──────── MATERIAL PROVIDED ────────

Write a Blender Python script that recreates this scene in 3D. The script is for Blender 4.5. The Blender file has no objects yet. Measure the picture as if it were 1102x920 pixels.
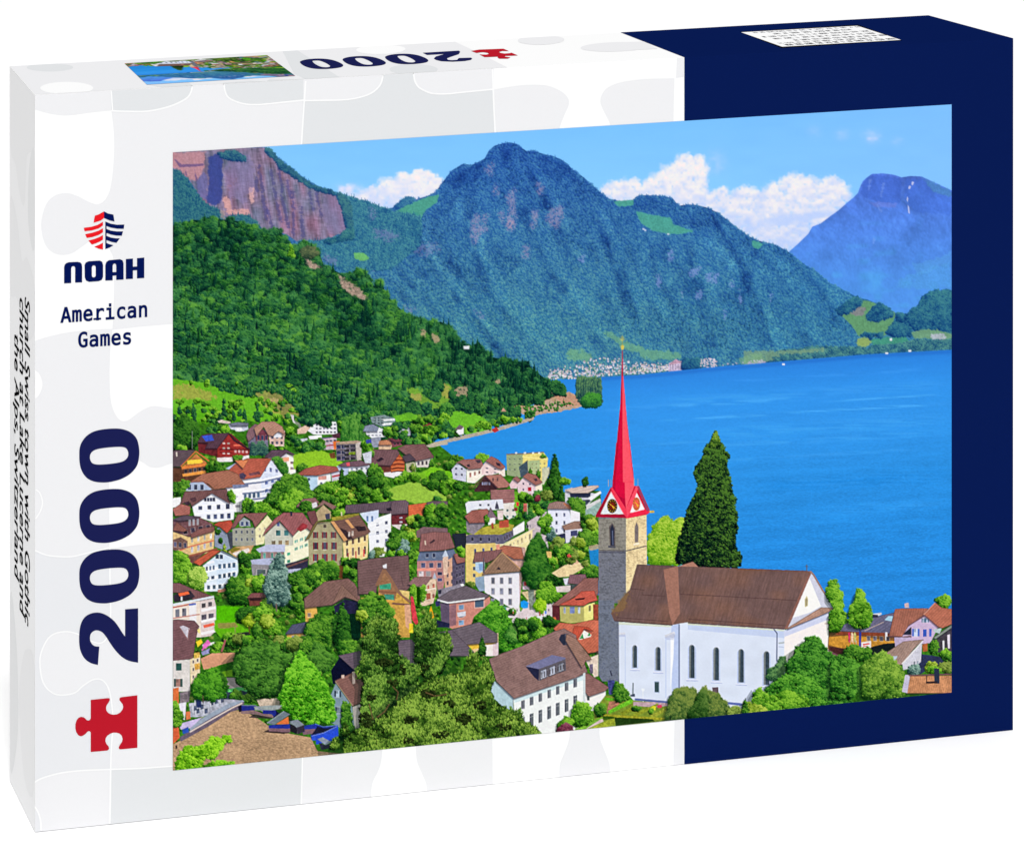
import bpy, bmesh, math, random
import numpy as np
from mathutils import Matrix, Vector
from mathutils.geometry import tessellate_polygon

SC = bpy.context.scene
COL = SC.collection

# ---------------------------------------------------------------- camera
cam_d = bpy.data.cameras.new('camera')
cam = bpy.data.objects.new('camera', cam_d); COL.objects.link(cam)
cam_d.sensor_fit = 'HORIZONTAL'; cam_d.sensor_width = 36.0
cam_d.lens = 140.28; cam_d.shift_x = -0.01779; cam_d.shift_y = -1.18021
cam_d.clip_start = 0.05; cam_d.clip_end = 500.0
R_, U_, B_ = (0.958812, -0.283988, -0.00544), (-0.01061, -0.054949, 0.998433), (-0.283842, -0.957252, -0.055699)
cam.matrix_world = Matrix(((R_[0], U_[0], B_[0], -0.2488), (R_[1], U_[1], B_[1], -1.49274), (R_[2], U_[2], B_[2], 0.5108), (0, 0, 0, 1)))
SC.camera = cam

# ---------------------------------------------------------------- studio light
wd = bpy.data.worlds.new('World'); SC.world = wd; wd.use_nodes = True
wd.node_tree.nodes['Background'].inputs[0].default_value = (1, 1, 1, 1)
wd.node_tree.nodes['Background'].inputs[1].default_value = 0.42
ld = bpy.data.lights.new('softbox', 'AREA'); ld.shape = 'DISK'; ld.size = 8.0; ld.energy = 14900.0
softbox = bpy.data.objects.new('softbox', ld); COL.objects.link(softbox)
_d = Vector((-0.11, -0.49, 0.82)).normalized()
softbox.location = _d*40.0
softbox.rotation_euler = _d.to_track_quat('Z', 'Y').to_euler()
SC.view_settings.view_transform = 'Standard'; SC.view_settings.look = 'None'
SC.view_settings.exposure = 0.0; SC.view_settings.gamma = 1.0
PAPER = 0.80            # reflectance of the unprinted white board

# ---------------------------------------------------------------- helpers
def lin(c):
    c = np.asarray(c, float)/255.0
    return np.where(c <= .04045, c/12.92, ((c+.055)/1.055)**2.4)
_mats = {}
def ink(name, rgb, rough=.6, grain=.012, flat=None):
    """matt printed board: ink colour over white board with a faint paper grain"""
    if name in _mats: return _mats[name]
    m = bpy.data.materials.new(name); m.use_nodes = True; nt = m.node_tree
    b = nt.nodes['Principled BSDF']; b.inputs['Roughness'].default_value = rough; b.inputs['Specular IOR Level'].default_value = 0.0
    c = lin(rgb)*PAPER if flat is None else np.array(flat)
    no = nt.nodes.new('ShaderNodeTexNoise'); no.inputs['Scale'].default_value = 900.0; no.inputs['Detail'].default_value = 3.0
    tc_ = nt.nodes.new('ShaderNodeTexCoord'); nt.links.new(tc_.outputs['Object'], no.inputs['Vector'])
    mx = nt.nodes.new('ShaderNodeMix'); mx.data_type = 'RGBA'
    mx.inputs[6].default_value = (*(c*(1-grain)), 1); mx.inputs[7].default_value = (*np.minimum(c*(1+grain), .97), 1)
    nt.links.new(no.outputs['Fac'], mx.inputs[0]); nt.links.new(mx.outputs[2], b.inputs['Base Color'])
    _mats[name] = m; return m
def print_mat():
    m = bpy.data.materials.new('printed_landscape'); m.use_nodes = True; nt = m.node_tree
    b = nt.nodes['Principled BSDF']; b.inputs['Roughness'].default_value = .55; b.inputs['Specular IOR Level'].default_value = 0.0
    a = nt.nodes.new('ShaderNodeAttribute'); a.attribute_name = 'ink'
    v = nt.nodes.new('ShaderNodeVectorMath'); v.operation = 'SCALE'; v.inputs['Scale'].default_value = PAPER
    nt.links.new(a.outputs['Color'], v.inputs[0]); nt.links.new(v.outputs['Vector'], b.inputs['Base Color'])
    return m
def mesh_obj(name, verts, faces, mats, parent=None, fm=None):
    me = bpy.data.meshes.new(name); me.from_pydata([tuple(map(float, v)) for v in verts], [], [tuple(f) for f in faces])
    for m in (mats if isinstance(mats, (list, tuple)) else [mats]): me.materials.append(m)
    if fm is not None: me.polygons.foreach_set('material_index', fm)
    me.update()
    o = bpy.data.objects.new(name, me); COL.objects.link(o)
    if parent is not None: o.parent = parent
    return o
def homography(src, dst):
    A = []
    for (x, y), (u, v) in zip(src, dst):
        A.append([x, y, 1, 0, 0, 0, -u*x, -u*y, -u]); A.append([0, 0, 0, x, y, 1, -v*x, -v*y, -v])
    return np.linalg.svd(np.array(A))[2][-1].reshape(3, 3)
def happly(H, p):
    p = np.asarray(p, float).reshape(-1, 2); q = np.c_[p, np.ones(len(p))] @ H.T
    return q[:, :2]/q[:, 2:]
# ---------------------------------------------------------------- print painter (numpy)
S = 2.0
PX0, PY0, PX1, PY1 = 184, 110, 1028, 832
CW, CH = int((PX1-PX0)*S), int((PY1-PY0)*S)
rng = np.random.default_rng(7)
CAN = np.zeros((CH, CW, 3), np.float32)
YY, XX = np.mgrid[0:CH, 0:CW].astype(np.float32)
GX, GY = XX/S+PX0, YY/S+PY0
ORG = [0.0, 0.0, 1.0]
def org(x, y, s=6.87): ORG[:] = [x, y, s]
def tc(pts):
    a = np.asarray(pts, float).reshape(-1, 2)
    return np.stack([(ORG[0]+a[:, 0]/ORG[2]-PX0)*S, (ORG[1]+a[:, 1]/ORG[2]-PY0)*S], 1)
def L(v): return v/ORG[2]*S
_ng = {}
class vn:
    """lazy value noise over the print, evaluated only where it is asked for"""
    __array_priority__ = 100
    def __init__(self, sx, sy, seed, ang=0.0): self.p = (sx, sy, seed, ang)
    def __getitem__(self, sl):
        sx, sy, seed, ang = self.p
        if seed not in _ng: _ng[seed] = np.random.default_rng(seed).random((257, 257)).astype(np.float32)*2-1
        g = _ng[seed]; N = 257
        X, Y = XX[sl], YY[sl]
        c, s = math.cos(ang), math.sin(ang)
        u = (X*c+Y*s)/sx+1028.3; v = (-X*s+Y*c)/sy+1028.7
        iu = np.floor(u).astype(np.int32); iv = np.floor(v).astype(np.int32)
        fu = u-iu; fv = v-iv; fu = fu*fu*(3-2*fu); fv = fv*fv*(3-2*fv)
        iu %= N; iv %= N; ju = (iu+1) % N; jv = (iv+1) % N
        a = g[iv, iu]; a = a+(g[iv, ju]-a)*fu
        b = g[jv, iu]; b = b+(g[jv, ju]-b)*fu
        return a+(b-a)*fv
    def full(self): return self[:]
    def __mul__(self, o): return self[:]*o
    __rmul__ = __mul__
    def __add__(self, o): return self[:]+o
    __radd__ = __add__
def cov(P, ss=4):
    """anti-aliased coverage of a polygon given in canvas pixels"""
    x0 = max(0, int(math.floor(P[:, 0].min()))-1); x1 = min(CW, int(math.ceil(P[:, 0].max()))+2)
    y0 = max(0, int(math.floor(P[:, 1].min()))-1); y1 = min(CH, int(math.ceil(P[:, 1].max()))+2)
    if x1 <= x0 or y1 <= y0: return None, None
    if (y1-y0) > 300: ss = 2
    m = np.zeros((y1-y0, x1-x0), np.float32); px = np.arange(x0, x1)
    Q = np.roll(P, -1, 0)
    for j in range((y1-y0)*ss):
        y = y0+(j+.5)/ss
        c = (P[:, 1] <= y) != (Q[:, 1] <= y)
        if not c.any(): continue
        xs = np.sort(P[c, 0]+(y-P[c, 1])*(Q[c, 0]-P[c, 0])/(Q[c, 1]-P[c, 1]))
        row = m[j//ss]
        for k in range(0, len(xs)-1, 2):
            row += np.clip(xs[k+1]-px, 0, 1)-np.clip(xs[k]-px, 0, 1)
    return (slice(y0, y1), slice(x0, x1)), np.clip(m/ss, 0, 1)
def comp(sl, m, col):
    CAN[sl] += (col-CAN[sl])*m[..., None]
def fill(pts, col, amt=0.03, ns=(3, 3, 5), al=1.0):
    P = tc(pts); sl, m = cov(P)
    if sl is None: return
    c = np.array(col, np.float32)[None, None]*np.ones(m.shape+(1,), np.float32)
    if amt: c = c*(1+amt*(vn(*ns)[sl]+.6*vn(ns[0]*3.1, ns[1]*3.1, ns[2]+1)[sl])[..., None])
    comp(sl, m*al, c)
def soft(pts, col, al=1.0, amt=0.5, sc=8, seed=3, blur=3):
    """polygon with a ragged soft edge"""
    P = tc(pts); lo = P.min(0)-12; hi = P.max(0)+12
    x0, y0 = max(0, int(lo[0])), max(0, int(lo[1])); x1, y1 = min(CW, int(hi[0])), min(CH, int(hi[1]))
    if x1 <= x0 or y1 <= y0: return
    sl, m = cov(P)
    if sl is None: return
    big = np.zeros((y1-y0, x1-x0), np.float32)
    oy, ox = sl[0].start-y0, sl[1].start-x0; m = m[:y1-y0-oy, :x1-x0-ox]
    big[oy:oy+m.shape[0], ox:ox+m.shape[1]] = m
    k = int(blur)
    for ax in (0, 1):
        for _ in range(2):
            cs = np.cumsum(np.pad(big, [(k+1, k) if a == ax else (0, 0) for a in (0, 1)], mode='edge'), axis=ax)
            n = 2*k+1
            big = (cs[n:] - cs[:-n])/n if ax == 0 else (cs[:, n:]-cs[:, :-n])/n
    s2 = (slice(y0, y1), slice(x0, x1))
    n = vn(sc, sc, seed)[s2]*.6+vn(sc*.4, sc*.4, seed+1)[s2]*.4
    m2 = np.clip((big-.5+amt*n)*3+.5, 0, 1)*np.clip(big*6, 0, 1)
    c = np.array(col, np.float32)*(1+.08*vn(2.5, 2.5, 9)[s2][..., None])
    comp(s2, m2*al, c)
def stroke(pts, col, w, al=1.0):
    P = tc(pts); r = L(w)/2
    for a, b in zip(P[:-1], P[1:]):
        d = b-a; n = np.array([-d[1], d[0]])/(np.hypot(*d)+1e-9)*r
        sl, m = cov(np.array([a+n, b+n, b-n, a-n]))
        if sl is not None: comp(sl, m*al, np.array(col, np.float32))
def roof(pts, col, rows=2.2, amt=.10, hi=0.0, ang=None):
    P = tc(pts); sl, m = cov(P)
    if sl is None: return
    for o in ((-1.2, 2.6), (-2.2, 4.2)):
        s2, m2 = cov(P+np.array(o))
        if s2 is not None: comp(s2, m2*.3, np.array((26, 28, 44), np.float32))
    e = P[1]-P[0] if ang is None else np.array([math.cos(ang), math.sin(ang)])
    e = e/np.hypot(*e); d = (-e[1]*XX[sl]+e[0]*YY[sl])
    t = amt*(vn(2.5, 2.5, 11)[sl]*.6+vn(9, 9, 12)[sl]*.6+vn(30, 30, 13)[sl]*.4)+.05*np.sin(d/S*2*math.pi/rows+vn(9, 9, 12)[sl])
    c = np.array(col, np.float32)*(1+t[..., None])
    comp(sl, m, c)
    for a_, b_ in zip(P, np.roll(P, -1, 0)): stroke_c(a_, b_, np.array(col)*.62, .55, .75)
    if hi:
        stroke_c(P[0], P[1], np.array(col)*1.25, 1.0, hi)
def stroke_c(a, b, col, w, al=1.0):
    d = b-a; n = np.array([-d[1], d[0]])/(np.hypot(*d)+1e-9)*w
    sl, m = cov(np.array([a+n, b+n, b-n, a-n]))
    if sl is not None: comp(sl, m*al, np.array(col, np.float32))
def bil(q, u, v): return (q[0]*(1-u)+q[1]*u)*(1-v)+(q[3]*(1-u)+q[2]*u)*v
def win(q, nx, ny, wf=.45, hf=.5, col=(60, 70, 90), shut=None, sill=None, u0=0., u1=1., v0=0., v1=1.):
    q = tc(q)
    for j in range(ny):
        for i in range(nx):
            u = u0+(u1-u0)*(i+.5)/nx; v = v0+(v1-v0)*(j+.5)/ny
            du = (u1-u0)*wf/nx/2; dv = (v1-v0)*hf/ny/2
            def put(a, b, c, d, k, al=1.0):
                sl, m = cov(np.array([bil(q, a, c), bil(q, b, c), bil(q, b, d), bil(q, a, d)]))
                if sl is not None: comp(sl, m*al, np.array(k, np.float32))
            if sill is not None: put(u-du*1.25, u+du*1.25, v-dv*1.15, v+dv*1.25, sill)
            if sill is None: put(u-du*1.22, u+du*1.22, v-dv*1.16, v+dv*1.3, (236, 232, 228), .4)
            put(u-du, u+du, v-dv, v+dv, np.array(col)*(.7+.5*rng.random()))
            put(u-du, u+du*.1, v-dv, v-dv*.1, np.array(col)*.55+np.array((90, 104, 120))*.5*rng.random(), .6)
            if shut is not None:
                put(u-du*2, u-du, v-dv, v+dv, shut); put(u+du, u+du*2, v-dv, v+dv, shut)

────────

§ **CHALLENGE**
Starting with the first line of the data above and ending with the line containing "PAPER = 0.80", please restate every line exactly, leaving images out.

§ **COMPLETE ANSWER**
Write a Blender Python script that recreates this scene in 3D. The script is for Blender 4.5. The Blender file has no objects yet. Measure the picture as if it were 1102x920 pixels.
import bpy, bmesh, math, random
import numpy as np
from mathutils import Matrix, Vector
from mathutils.geometry import tessellate_polygon

SC = bpy.context.scene
COL = SC.collection

# ---------------------------------------------------------------- camera
cam_d = bpy.data.cameras.new('camera')
cam = bpy.data.objects.new('camera', cam_d); COL.objects.link(cam)
cam_d.sensor_fit = 'HORIZONTAL'; cam_d.sensor_width = 36.0
cam_d.lens = 140.28; cam_d.shift_x = -0.01779; cam_d.shift_y = -1.18021
cam_d.clip_start = 0.05; cam_d.clip_end = 500.0
R_, U_, B_ = (0.958812, -0.283988, -0.00544), (-0.01061, -0.054949, 0.998433), (-0.283842, -0.957252, -0.055699)
cam.matrix_world = Matrix(((R_[0], U_[0], B_[0], -0.2488), (R_[1], U_[1], B_[1], -1.49274), (R_[2], U_[2], B_[2], 0.5108), (0, 0, 0, 1)))
SC.camera = cam

# ---------------------------------------------------------------- studio light
wd = bpy.data.worlds.new('World'); SC.world = wd; wd.use_nodes = True
wd.node_tree.nodes['Background'].inputs[0].default_value = (1, 1, 1, 1)
wd.node_tree.nodes['Background'].inputs[1].default_value = 0.42
ld = bpy.data.lights.new('softbox', 'AREA'); ld.shape = 'DISK'; ld.size = 8.0; ld.energy = 14900.0
softbox = bpy.data.objects.new('softbox', ld); COL.objects.link(softbox)
_d = Vector((-0.11, -0.49, 0.82)).normalized()
softbox.location = _d*40.0
softbox.rotation_euler = _d.to_track_quat('Z', 'Y').to_euler()
SC.view_settings.view_transform = 'Standard'; SC.view_settings.look = 'None'
SC.view_settings.exposure = 0.0; SC.view_settings.gamma = 1.0
PAPER = 0.80            # reflectance of the unprinted white board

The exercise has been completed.